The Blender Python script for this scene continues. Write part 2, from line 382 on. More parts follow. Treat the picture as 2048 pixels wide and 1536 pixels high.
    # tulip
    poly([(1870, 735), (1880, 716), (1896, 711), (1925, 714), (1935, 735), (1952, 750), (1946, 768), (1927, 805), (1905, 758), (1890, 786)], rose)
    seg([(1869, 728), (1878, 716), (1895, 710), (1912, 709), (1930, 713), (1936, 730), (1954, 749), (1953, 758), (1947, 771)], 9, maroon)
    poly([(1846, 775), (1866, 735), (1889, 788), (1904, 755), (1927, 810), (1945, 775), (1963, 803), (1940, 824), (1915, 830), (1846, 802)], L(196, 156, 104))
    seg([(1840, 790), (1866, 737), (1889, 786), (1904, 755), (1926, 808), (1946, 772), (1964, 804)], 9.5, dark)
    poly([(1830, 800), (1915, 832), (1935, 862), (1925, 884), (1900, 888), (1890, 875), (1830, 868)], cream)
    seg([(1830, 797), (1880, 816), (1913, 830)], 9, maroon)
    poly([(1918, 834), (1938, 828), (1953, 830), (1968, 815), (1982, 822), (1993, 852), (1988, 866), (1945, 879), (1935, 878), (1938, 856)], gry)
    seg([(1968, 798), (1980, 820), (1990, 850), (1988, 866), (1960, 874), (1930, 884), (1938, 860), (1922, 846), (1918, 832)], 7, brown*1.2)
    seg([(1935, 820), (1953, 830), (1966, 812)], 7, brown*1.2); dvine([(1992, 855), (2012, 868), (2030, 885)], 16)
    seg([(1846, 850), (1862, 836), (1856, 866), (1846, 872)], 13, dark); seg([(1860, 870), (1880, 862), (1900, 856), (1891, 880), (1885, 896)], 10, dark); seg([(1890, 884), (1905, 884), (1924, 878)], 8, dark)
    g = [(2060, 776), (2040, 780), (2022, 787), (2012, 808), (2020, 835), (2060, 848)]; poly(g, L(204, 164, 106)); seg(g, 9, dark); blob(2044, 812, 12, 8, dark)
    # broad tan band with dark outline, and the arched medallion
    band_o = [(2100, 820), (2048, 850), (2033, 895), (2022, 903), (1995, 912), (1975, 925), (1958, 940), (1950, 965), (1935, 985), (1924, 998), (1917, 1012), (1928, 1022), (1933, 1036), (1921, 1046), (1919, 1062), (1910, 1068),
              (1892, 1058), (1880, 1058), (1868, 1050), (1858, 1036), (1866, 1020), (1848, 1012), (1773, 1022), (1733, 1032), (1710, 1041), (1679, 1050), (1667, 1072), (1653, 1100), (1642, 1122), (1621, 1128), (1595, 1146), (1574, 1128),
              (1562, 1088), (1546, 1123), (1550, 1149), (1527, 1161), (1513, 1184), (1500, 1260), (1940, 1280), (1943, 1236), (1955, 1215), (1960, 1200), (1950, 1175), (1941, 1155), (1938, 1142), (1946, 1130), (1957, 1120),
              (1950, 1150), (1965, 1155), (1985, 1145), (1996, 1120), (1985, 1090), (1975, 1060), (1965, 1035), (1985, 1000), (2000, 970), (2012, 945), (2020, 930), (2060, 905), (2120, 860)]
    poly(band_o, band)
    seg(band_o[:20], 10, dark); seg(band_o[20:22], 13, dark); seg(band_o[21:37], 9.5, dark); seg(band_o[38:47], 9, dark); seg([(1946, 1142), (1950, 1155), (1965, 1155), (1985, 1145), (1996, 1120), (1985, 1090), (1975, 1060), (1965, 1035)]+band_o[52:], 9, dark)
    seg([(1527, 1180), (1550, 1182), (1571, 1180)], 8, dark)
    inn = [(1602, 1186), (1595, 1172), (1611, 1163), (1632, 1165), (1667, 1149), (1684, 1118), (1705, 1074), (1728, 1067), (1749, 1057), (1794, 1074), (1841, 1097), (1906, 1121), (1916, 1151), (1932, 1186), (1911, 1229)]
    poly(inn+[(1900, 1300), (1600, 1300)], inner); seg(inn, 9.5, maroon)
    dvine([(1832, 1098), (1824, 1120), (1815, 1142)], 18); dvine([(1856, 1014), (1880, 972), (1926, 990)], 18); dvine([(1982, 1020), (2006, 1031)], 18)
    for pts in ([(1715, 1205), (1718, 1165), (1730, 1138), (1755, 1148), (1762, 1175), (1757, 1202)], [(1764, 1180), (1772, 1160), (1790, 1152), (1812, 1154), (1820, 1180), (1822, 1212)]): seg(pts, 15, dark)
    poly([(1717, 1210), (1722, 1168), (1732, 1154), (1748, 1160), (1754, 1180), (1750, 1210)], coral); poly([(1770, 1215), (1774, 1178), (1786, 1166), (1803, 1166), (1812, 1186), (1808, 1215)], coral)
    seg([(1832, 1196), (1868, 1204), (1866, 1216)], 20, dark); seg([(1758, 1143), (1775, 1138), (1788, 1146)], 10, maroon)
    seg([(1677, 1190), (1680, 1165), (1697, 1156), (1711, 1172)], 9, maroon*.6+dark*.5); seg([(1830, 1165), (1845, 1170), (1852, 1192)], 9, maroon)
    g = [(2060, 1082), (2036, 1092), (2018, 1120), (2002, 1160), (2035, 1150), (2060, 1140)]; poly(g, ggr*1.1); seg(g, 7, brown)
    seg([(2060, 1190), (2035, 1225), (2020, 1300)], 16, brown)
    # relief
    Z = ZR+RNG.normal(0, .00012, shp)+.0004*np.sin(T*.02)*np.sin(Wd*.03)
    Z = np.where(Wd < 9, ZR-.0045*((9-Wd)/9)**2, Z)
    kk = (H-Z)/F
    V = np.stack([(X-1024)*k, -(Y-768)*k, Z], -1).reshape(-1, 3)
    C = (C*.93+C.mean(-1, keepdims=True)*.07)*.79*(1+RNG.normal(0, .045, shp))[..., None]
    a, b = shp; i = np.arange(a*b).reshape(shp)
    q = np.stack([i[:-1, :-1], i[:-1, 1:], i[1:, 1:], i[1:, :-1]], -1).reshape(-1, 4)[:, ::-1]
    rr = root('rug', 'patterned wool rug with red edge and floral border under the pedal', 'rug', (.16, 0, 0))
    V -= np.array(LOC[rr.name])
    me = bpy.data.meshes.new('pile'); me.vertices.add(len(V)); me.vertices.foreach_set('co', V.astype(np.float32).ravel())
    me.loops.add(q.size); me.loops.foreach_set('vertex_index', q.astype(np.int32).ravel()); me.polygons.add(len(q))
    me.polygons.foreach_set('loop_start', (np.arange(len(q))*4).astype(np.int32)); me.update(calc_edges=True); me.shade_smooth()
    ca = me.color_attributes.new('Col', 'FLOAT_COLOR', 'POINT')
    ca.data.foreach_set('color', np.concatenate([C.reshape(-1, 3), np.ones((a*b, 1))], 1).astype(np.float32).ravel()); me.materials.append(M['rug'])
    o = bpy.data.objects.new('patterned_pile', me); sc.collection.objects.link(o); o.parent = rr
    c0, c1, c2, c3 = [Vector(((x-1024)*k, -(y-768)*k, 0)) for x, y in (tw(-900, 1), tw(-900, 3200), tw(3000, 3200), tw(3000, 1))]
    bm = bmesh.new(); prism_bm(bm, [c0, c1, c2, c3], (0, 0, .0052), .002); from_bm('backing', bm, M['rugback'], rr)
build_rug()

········

Work required.
Retype the material in full. Each word must match.

Written response.
The Blender Python script for this scene continues. Write part 2, from line 382 on. More parts follow. Treat the picture as 2048 pixels wide and 1536 pixels high.
    # tulip
    poly([(1870, 735), (1880, 716), (1896, 711), (1925, 714), (1935, 735), (1952, 750), (1946, 768), (1927, 805), (1905, 758), (1890, 786)], rose)
    seg([(1869, 728), (1878, 716), (1895, 710), (1912, 709), (1930, 713), (1936, 730), (1954, 749), (1953, 758), (1947, 771)], 9, maroon)
    poly([(1846, 775), (1866, 735), (1889, 788), (1904, 755), (1927, 810), (1945, 775), (1963, 803), (1940, 824), (1915, 830), (1846, 802)], L(196, 156, 104))
    seg([(1840, 790), (1866, 737), (1889, 786), (1904, 755), (1926, 808), (1946, 772), (1964, 804)], 9.5, dark)
    poly([(1830, 800), (1915, 832), (1935, 862), (1925, 884), (1900, 888), (1890, 875), (1830, 868)], cream)
    seg([(1830, 797), (1880, 816), (1913, 830)], 9, maroon)
    poly([(1918, 834), (1938, 828), (1953, 830), (1968, 815), (1982, 822), (1993, 852), (1988, 866), (1945, 879), (1935, 878), (1938, 856)], gry)
    seg([(1968, 798), (1980, 820), (1990, 850), (1988, 866), (1960, 874), (1930, 884), (1938, 860), (1922, 846), (1918, 832)], 7, brown*1.2)
    seg([(1935, 820), (1953, 830), (1966, 812)], 7, brown*1.2); dvine([(1992, 855), (2012, 868), (2030, 885)], 16)
    seg([(1846, 850), (1862, 836), (1856, 866), (1846, 872)], 13, dark); seg([(1860, 870), (1880, 862), (1900, 856), (1891, 880), (1885, 896)], 10, dark); seg([(1890, 884), (1905, 884), (1924, 878)], 8, dark)
    g = [(2060, 776), (2040, 780), (2022, 787), (2012, 808), (2020, 835), (2060, 848)]; poly(g, L(204, 164, 106)); seg(g, 9, dark); blob(2044, 812, 12, 8, dark)
    # broad tan band with dark outline, and the arched medallion
    band_o = [(2100, 820), (2048, 850), (2033, 895), (2022, 903), (1995, 912), (1975, 925), (1958, 940), (1950, 965), (1935, 985), (1924, 998), (1917, 1012), (1928, 1022), (1933, 1036), (1921, 1046), (1919, 1062), (1910, 1068),
              (1892, 1058), (1880, 1058), (1868, 1050), (1858, 1036), (1866, 1020), (1848, 1012), (1773, 1022), (1733, 1032), (1710, 1041), (1679, 1050), (1667, 1072), (1653, 1100), (1642, 1122), (1621, 1128), (1595, 1146), (1574, 1128),
              (1562, 1088), (1546, 1123), (1550, 1149), (1527, 1161), (1513, 1184), (1500, 1260), (1940, 1280), (1943, 1236), (1955, 1215), (1960, 1200), (1950, 1175), (1941, 1155), (1938, 1142), (1946, 1130), (1957, 1120),
              (1950, 1150), (1965, 1155), (1985, 1145), (1996, 1120), (1985, 1090), (1975, 1060), (1965, 1035), (1985, 1000), (2000, 970), (2012, 945), (2020, 930), (2060, 905), (2120, 860)]
    poly(band_o, band)
    seg(band_o[:20], 10, dark); seg(band_o[20:22], 13, dark); seg(band_o[21:37], 9.5, dark); seg(band_o[38:47], 9, dark); seg([(1946, 1142), (1950, 1155), (1965, 1155), (1985, 1145), (1996, 1120), (1985, 1090), (1975, 1060), (1965, 1035)]+band_o[52:], 9, dark)
    seg([(1527, 1180), (1550, 1182), (1571, 1180)], 8, dark)
    inn = [(1602, 1186), (1595, 1172), (1611, 1163), (1632, 1165), (1667, 1149), (1684, 1118), (1705, 1074), (1728, 1067), (1749, 1057), (1794, 1074), (1841, 1097), (1906, 1121), (1916, 1151), (1932, 1186), (1911, 1229)]
    poly(inn+[(1900, 1300), (1600, 1300)], inner); seg(inn, 9.5, maroon)
    dvine([(1832, 1098), (1824, 1120), (1815, 1142)], 18); dvine([(1856, 1014), (1880, 972), (1926, 990)], 18); dvine([(1982, 1020), (2006, 1031)], 18)
    for pts in ([(1715, 1205), (1718, 1165), (1730, 1138), (1755, 1148), (1762, 1175), (1757, 1202)], [(1764, 1180), (1772, 1160), (1790, 1152), (1812, 1154), (1820, 1180), (1822, 1212)]): seg(pts, 15, dark)
    poly([(1717, 1210), (1722, 1168), (1732, 1154), (1748, 1160), (1754, 1180), (1750, 1210)], coral); poly([(1770, 1215), (1774, 1178), (1786, 1166), (1803, 1166), (1812, 1186), (1808, 1215)], coral)
    seg([(1832, 1196), (1868, 1204), (1866, 1216)], 20, dark); seg([(1758, 1143), (1775, 1138), (1788, 1146)], 10, maroon)
    seg([(1677, 1190), (1680, 1165), (1697, 1156), (1711, 1172)], 9, maroon*.6+dark*.5); seg([(1830, 1165), (1845, 1170), (1852, 1192)], 9, maroon)
    g = [(2060, 1082), (2036, 1092), (2018, 1120), (2002, 1160), (2035, 1150), (2060, 1140)]; poly(g, ggr*1.1); seg(g, 7, brown)
    seg([(2060, 1190), (2035, 1225), (2020, 1300)], 16, brown)
    # relief
    Z = ZR+RNG.normal(0, .00012, shp)+.0004*np.sin(T*.02)*np.sin(Wd*.03)
    Z = np.where(Wd < 9, ZR-.0045*((9-Wd)/9)**2, Z)
    kk = (H-Z)/F
    V = np.stack([(X-1024)*k, -(Y-768)*k, Z], -1).reshape(-1, 3)
    C = (C*.93+C.mean(-1, keepdims=True)*.07)*.79*(1+RNG.normal(0, .045, shp))[..., None]
    a, b = shp; i = np.arange(a*b).reshape(shp)
    q = np.stack([i[:-1, :-1], i[:-1, 1:], i[1:, 1:], i[1:, :-1]], -1).reshape(-1, 4)[:, ::-1]
    rr = root('rug', 'patterned wool rug with red edge and floral border under the pedal', 'rug', (.16, 0, 0))
    V -= np.array(LOC[rr.name])
    me = bpy.data.meshes.new('pile'); me.vertices.add(len(V)); me.vertices.foreach_set('co', V.astype(np.float32).ravel())
    me.loops.add(q.size); me.loops.foreach_set('vertex_index', q.astype(np.int32).ravel()); me.polygons.add(len(q))
    me.polygons.foreach_set('loop_start', (np.arange(len(q))*4).astype(np.int32)); me.update(calc_edges=True); me.shade_smooth()
    ca = me.color_attributes.new('Col', 'FLOAT_COLOR', 'POINT')
    ca.data.foreach_set('color', np.concatenate([C.reshape(-1, 3), np.ones((a*b, 1))], 1).astype(np.float32).ravel()); me.materials.append(M['rug'])
    o = bpy.data.objects.new('patterned_pile', me); sc.collection.objects.link(o); o.parent = rr
    c0, c1, c2, c3 = [Vector(((x-1024)*k, -(y-768)*k, 0)) for x, y in (tw(-900, 1), tw(-900, 3200), tw(3000, 3200), tw(3000, 1))]
    bm = bmesh.new(); prism_bm(bm, [c0, c1, c2, c3], (0, 0, .0052), .002); from_bm('backing', bm, M['rugback'], rr)
build_rug()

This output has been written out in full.